個々の事情があるでしょうから一概には言えませんが、どんな企業に入るにしても、もしみなさんが、出産後も「働き続けたい」、しかも「お荷物扱いされずに」と思うのであれば、夫との価値観のすり合わせを早い段階でしておかねばならない、そんな時代が来たのです。冷静に話し合えればいいですが、夫の無理解に直面して、家庭内に不穏な空気が流れる可能性もあるでしょう。
この連載でも紹介しましたが、
「一人一殺」、妻が全体重をかけて夫一人だけでも、その価値観を「変える」ということも必要になってくるかもしれません(バックナンバーも読んでね)。
夫は夫で、共働きは収入も増えるしウェルカムだけど、出産後は妻に妻の会社の制度を利用してもらい、自分の働き方は「変えない」というのでは、
女性たちから「選ばれない」「納得してもらえない」時代が来るかもしれません。そうでなくても、妻が病気になったり、子どもに障害があったり、親の介護が必要になったり、ということはだれにでも起こります。男性であっても、自分自身が子育て支援の充実した企業に入社しておくことが、いざというときの「安全弁」になるかもしれません。そう考える男子学生が増えれば、企業もどんどん制度を充実させるきっかけになるでしょう。「女性の戦力化」という課題は、妻が働いている企業の努力だけでなく、夫が働いている企業の努力も不可欠なのです。
そう、これはきれい事です。

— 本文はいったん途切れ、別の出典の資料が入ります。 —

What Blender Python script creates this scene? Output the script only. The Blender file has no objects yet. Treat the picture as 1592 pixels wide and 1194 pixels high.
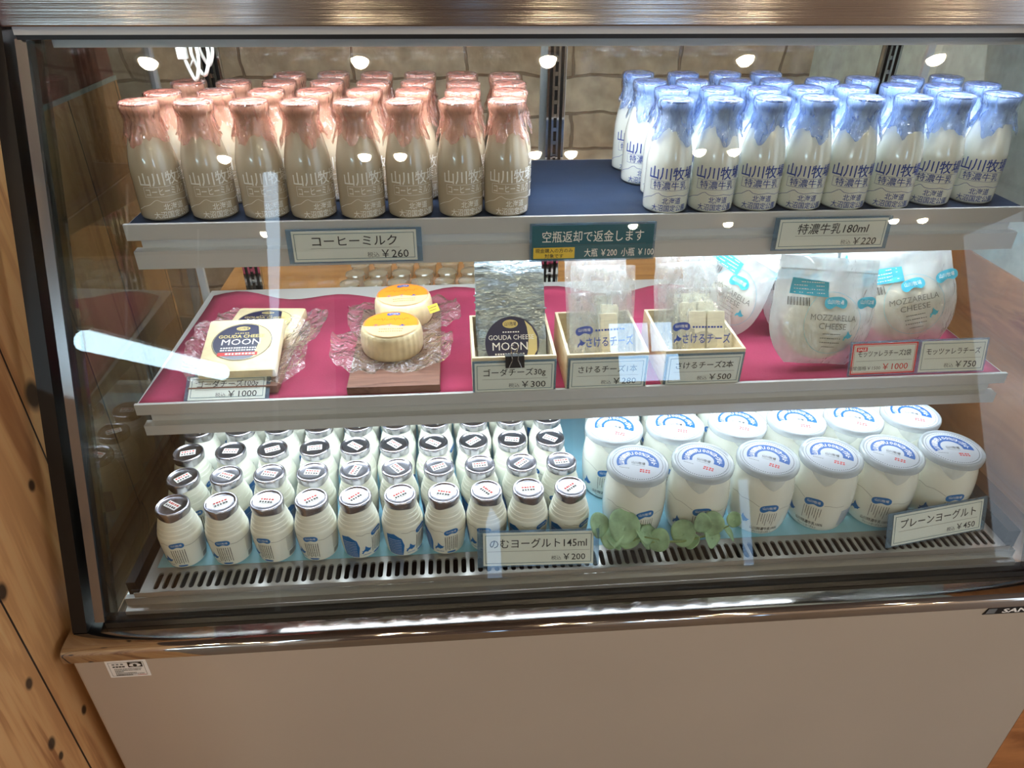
import bpy, bmesh, math, random
from mathutils import Vector, Matrix, noise
SC = bpy.context.scene
COL = SC.collection
R = math.radians
rnd = random.Random(7)

# ------------------------------------------------------------------ camera
cam_d = bpy.data.cameras.new('camera')
cam = bpy.data.objects.new('camera', cam_d)
COL.objects.link(cam)
F_PX = 1114.6
cam_d.sensor_fit = 'HORIZONTAL'
cam_d.sensor_width = 36.0
cam_d.lens = 36.0 * F_PX / 1592.0
cam_d.clip_start = 0.02
yaw, pitch, roll = R(-4.681), R(31.986), R(0.432)
fwd = Vector((-math.sin(yaw) * math.cos(pitch), math.cos(yaw) * math.cos(pitch), -math.sin(pitch)))
rgt = Vector((math.cos(yaw), math.sin(yaw), 0))
up = rgt.cross(fwd)
r2 = math.cos(roll) * rgt + math.sin(roll) * up
u2 = -math.sin(roll) * rgt + math.cos(roll) * up
M = Matrix((r2, u2, -fwd)).transposed().to_4x4()
M.translation = Vector((0.458, -0.934, 0.311))
cam.matrix_world = M
SC.camera = cam

# ------------------------------------------------------------------ world and exposure
W = bpy.data.worlds.new('room_light')
SC.world = W
W.use_nodes = True
W.node_tree.nodes['Background'].inputs[0].default_value = (0.52, 0.60, 0.70, 1)
W.node_tree.nodes['Background'].inputs[1].default_value = 0.84
SC.view_settings.view_transform = 'Standard'
SC.view_settings.look = 'None'
SC.view_settings.gamma = 1
SC.view_settings.use_curve_mapping = False
SC.view_settings.exposure = 1.96
SC.cycles.use_denoising = True
SC.cycles.max_bounces = 10
SC.cycles.diffuse_bounces = 4
SC.cycles.glossy_bounces = 5
SC.cycles.transmission_bounces = 6
SC.cycles.transparent_max_bounces = 40
SC.cycles.caustics_reflective = False
SC.cycles.caustics_refractive = False
SC.cycles.sample_clamp_indirect = 4.0
SPOT_POWER = 62.0      # radiance of the ceiling downlights
TUBE_POWER = 5.3      # radiance of the tubes inside the case
WIN_POWER = 3.2        # daylight seen through the room's windows

# ------------------------------------------------------------------ materials
def lin(c):
    return tuple(((v / 255) / 12.92 if v <= 10 else (((v / 255) + 0.055) / 1.055) ** 2.4) for v in c)

class NT:
    def __init__(self, name):
        self.m = bpy.data.materials.new(name)
        self.m.use_nodes = True
        self.t = self.m.node_tree
        self.t.nodes.clear()
        self.out = self.n('ShaderNodeOutputMaterial')
    def n(self, kind, **kw):
        nd = self.t.nodes.new(kind)
        for k, v in kw.items():
            if k.startswith('i_'):
                key = k[2:]
                key = int(key) if key.isdigit() else key.replace('_', ' ')
                s = nd.inputs[key]
                if isinstance(v, bpy.types.NodeSocket):
                    self.t.links.new(v, s)
                else:
                    if hasattr(s, 'default_value') and s.type == 'RGBA' and len(v) == 3:
                        v = (*v, 1)
                    s.default_value = v
            else:
                setattr(nd, k, v)
        return nd
    def finish(self, sock):
        self.t.links.new(sock, self.out.inputs[0])
        return self.m

MATS = {}
def noise_fac(nt, scale, detail=3, stretch=(1, 1, 1), coord='Object', rough=0.5, dist=0.0):
    tc = nt.n('ShaderNodeTexCoord')
    mp = nt.n('ShaderNodeMapping', i_Vector=tc.outputs[coord], i_Scale=stretch)
    nz = nt.n('ShaderNodeTexNoise', i_Vector=mp.outputs[0], i_Scale=scale, i_Detail=detail, i_Roughness=rough, i_Distortion=dist)
    return nz.outputs[0]

def ramp(nt, fac, stops):
    r = nt.n('ShaderNodeValToRGB', i_Fac=fac)
    e = r.color_ramp.elements
    while len(e) < len(stops):
        e.new(0.5)
    for el, (p, c) in zip(e, stops):
        el.position = p
        el.color = (*lin(c), 1)
    return r.outputs[0]

def principled(name, rgb, rough=0.5, metal=0.0, bump=None, coat=0.0, spec=0.5, vary=None, sss=0.0, aniso=0.0):
    nt = NT(name)
    b = nt.n('ShaderNodeBsdfPrincipled')
    col = lin(rgb)
    b.inputs['Base Color'].default_value = (*col, 1)
    if vary:
        sc, stretch, amt = vary
        f = noise_fac(nt, sc, 4, stretch)
        lo = tuple(max(0, v * (1 - amt)) for v in rgb)
        hi = tuple(min(255, v * (1 + amt)) for v in rgb)
        nt.t.links.new(ramp(nt, f, [(0.3, lo), (0.7, hi)]), b.inputs['Base Color'])
    b.inputs['Roughness'].default_value = rough
    b.inputs['Metallic'].default_value = metal
    b.inputs['Coat Weight'].default_value = coat
    b.inputs['Coat Roughness'].default_value = 0.04
    b.inputs['Specular IOR Level'].default_value = spec
    if aniso:
        b.inputs['Anisotropic'].default_value = aniso
        nt.t.links.new(nt.n('ShaderNodeCombineXYZ', i_2=1.0).outputs[0], b.inputs['Tangent'])
    if sss:
        b.inputs['Subsurface Weight'].default_value = sss
        b.inputs['Subsurface Radius'].default_value = (0.01, 0.009, 0.007)
    if bump:
        sc, stretch, strength, dist = bump
        f = noise_fac(nt, sc, 4, stretch)
        bp = nt.n('ShaderNodeBump', i_Height=f, i_Strength=strength, i_Distance=dist)
        nt.t.links.new(bp.outputs[0], b.inputs['Normal'])
    return nt.finish(b.outputs[0])

def glass_mat(name, tint=(1, 1, 1), ior=1.45, gain=1.0, body=0.0, bodycol=(255, 255, 255), bump=None, rough=0.0, bodyvary=None):
    """thin clear sheet: see-through + Fresnel mirror (+ some milky body)"""
    nt = NT(name)
    tr = nt.n('ShaderNodeBsdfTransparent', i_Color=tint)
    gl = nt.n('ShaderNodeBsdfGlossy', i_Roughness=rough)
    geo = nt.n('ShaderNodeNewGeometry')
    dt = nt.n('ShaderNodeVectorMath', operation='DOT_PRODUCT', i_0=geo.outputs['Incoming'], i_1=geo.outputs['Normal'])
    if bump:
        sc, stretch, strength, dist = bump
        f = noise_fac(nt, sc, 3, stretch, dist=1.0)
        bp = nt.n('ShaderNodeBump', i_Height=f, i_Strength=strength, i_Distance=dist)
        nt.t.links.new(bp.outputs[0], gl.inputs['Normal'])
        nt.t.links.new(bp.outputs[0], dt.inputs[1])
    f0 = ((ior - 1) / (ior + 1)) ** 2
    ca = nt.n('ShaderNodeMath', operation='ABSOLUTE', i_0=dt.outputs['Value'])
    om = nt.n('ShaderNodeMath', operation='SUBTRACT', i_0=1.0, i_1=ca.outputs[0], use_clamp=True)
    p5 = nt.n('ShaderNodeMath', operation='POWER', i_0=om.outputs[0], i_1=5.0)
    fr = nt.n('ShaderNodeMath', operation='MULTIPLY_ADD', i_0=p5.outputs[0], i_1=1 - f0, i_2=f0)
    base = tr.outputs[0]
    if body:
        df = nt.n('ShaderNodeBsdfDiffuse', i_Color=lin(bodycol))
        tl = nt.n('ShaderNodeBsdfTranslucent', i_Color=lin(bodycol))
        dm = nt.n('ShaderNodeMixShader', i_0=0.35, i_1=df.outputs[0], i_2=tl.outputs[0])
        mx = nt.n('ShaderNodeMixShader', i_0=body, i_1=base, i_2=dm.outputs[0])
        if bodyvary:
            f = noise_fac(nt, bodyvary[0], 2, (1, 1, 0.4), dist=0.6)
            mr = nt.n('ShaderNodeMapRange', i_Value=f, i_1=0.35, i_2=0.65, i_3=max(0, body - bodyvary[1]), i_4=min(1, body + bodyvary[1]))
            nt.t.links.new(mr.outputs[0], mx.inputs[0])
        base = mx.outputs[0]
    fm = nt.n('ShaderNodeMath', operation='MULTIPLY', i_0=fr.outputs[0], i_1=gain, use_clamp=True)
    mx = nt.n('ShaderNodeMixShader', i_0=fm.outputs[0], i_1=base, i_2=gl.outputs[0])
    return nt.finish(mx.outputs[0])

def brushed(name, rgb, rough, spread):
    """steel brushed along x: fine grooves tip the normal up and down only"""
    nt = NT(name)
    geo = nt.n('ShaderNodeNewGeometry')
    sep = nt.n('ShaderNodeSeparateXYZ', i_0=geo.outputs['Position'])
    tot = None
    for k in range(3):
        sc = nt.n('ShaderNodeMath', operation='MULTIPLY_ADD', i_0=sep.outputs[2], i_1=9000.0 + 3100 * k, i_2=sep.outputs[0])
        fl = nt.n('ShaderNodeMath', operation='FLOOR', i_0=sc.outputs[0])
        wn = nt.n('ShaderNodeTexWhiteNoise', noise_dimensions='1D', i_W=fl.outputs[0])
        tot = wn.outputs[0] if tot is None else nt.n('ShaderNodeMath', operation='ADD', i_0=tot, i_1=wn.outputs[0]).outputs[0]
    off = nt.n('ShaderNodeMath', operation='MULTIPLY_ADD', i_0=tot, i_1=spread, i_2=-1.5 * spread)
    cv = nt.n('ShaderNodeCombineXYZ', i_2=off.outputs[0])
    ad = nt.n('ShaderNodeVectorMath', operation='ADD', i_0=geo.outputs['Normal'], i_1=cv.outputs[0])
    no = nt.n('ShaderNodeVectorMath', operation='NORMALIZE', i_0=ad.outputs[0])
    b = nt.n('ShaderNodeBsdfPrincipled', i_Base_Color=lin(rgb), i_Roughness=rough, i_Metallic=1.0, i_Normal=no.outputs[0])
    return nt.finish(b.outputs[0])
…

しかし、働く女性の約6割がいまだに出産を機に退職という道を選んでいるのは、企業の育児支援制度が充実していないからだけではありません。男性の育児参加がそもそも期待できない、という理由のほうが大きいのです。
資生堂のように、子育て社員に優しい施策をもつ企業が、かえって、男女間の、夫と妻の間の家事育児における不平等を「温存させてしまう」というなんとも皮肉な結果をもたらしていた、という面もあるわけです。